Per queste ragioni Ferramonti rappresenta un centro di memoria storica dei crimini contro l’umanità, ma anche un faro di speranza per il futuro. Ad oggi, nonostante un restauro di qualche decennio fa criticato da alcuni esperti, il Comune di Tarsia si è fatto promotore negli ultimi anni di apprezzabili iniziative e di un encomiabile lavoro di narrazione di questa esperienza, grazie anche alla collaborazione di tanti che contribuiscono alla riuscita delle bellissime attività del Museo Internazionale della Memoria Ferramonti di Tarsia e Parco Letterario Ernst Bernhard».

«La Calabria sia protagonista nella promozione della pace»

«Appare però fondamentale che Governo e Regione facciano di più per investire sulla storia di Ferramonti, mettendone in evidenza l’importanza globale. Anche le Università italiane dovrebbero supportare maggiormente una funzione di ricerca attiva presso il sito, contribuendo a indagare ulteriormente la sua storia e il suo impatto. La storiografia italiana, inoltre, ha il dovere di fare di più per recuperare e valorizzare questa memoria, inserendola pienamente nel dibattito storico nazionale e internazionale, recuperando alcuni opinabili ritardi. Il comportamento eroico della popolazione di Tarsia rappresenta un esempio luminoso di solidarietà e umanità che la provincia di Cosenza può e deve riscoprire come parte integrante della sua identità storica e culturale.
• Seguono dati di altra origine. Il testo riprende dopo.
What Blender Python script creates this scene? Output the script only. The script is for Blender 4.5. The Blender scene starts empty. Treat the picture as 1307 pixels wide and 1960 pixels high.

La memoria di Ferramonti deve diventare il simbolo di una Calabria capace di essere protagonista nella promozione della pace e della riconciliazione, anche fuori dai confini nazionali, recuperando tutta la sua vera storia di cornice involontaria di una tragica pagina dell’Olocausto, non priva di pagine di ricche di umanità. Supportiamo tutti l’esperienza Ferramonti e aiutiamolo a continuare ad essere un presidio internazionale per la resilienza e la riconciliazione, un centro che non solo commemori le atrocità del passato in una dimensione museale, ma che metta in luce come, anche nelle ore più buie e disperate, il potere della cultura e della solidarietà possano essere presidi di vita e dignità umana. Tale trasformazione non è solo un atto dovuto alla memoria, ma un investimento per il futuro di “R-Esistenza umanitaria”, per citare il titolo delle commemorazioni odierne nel sito».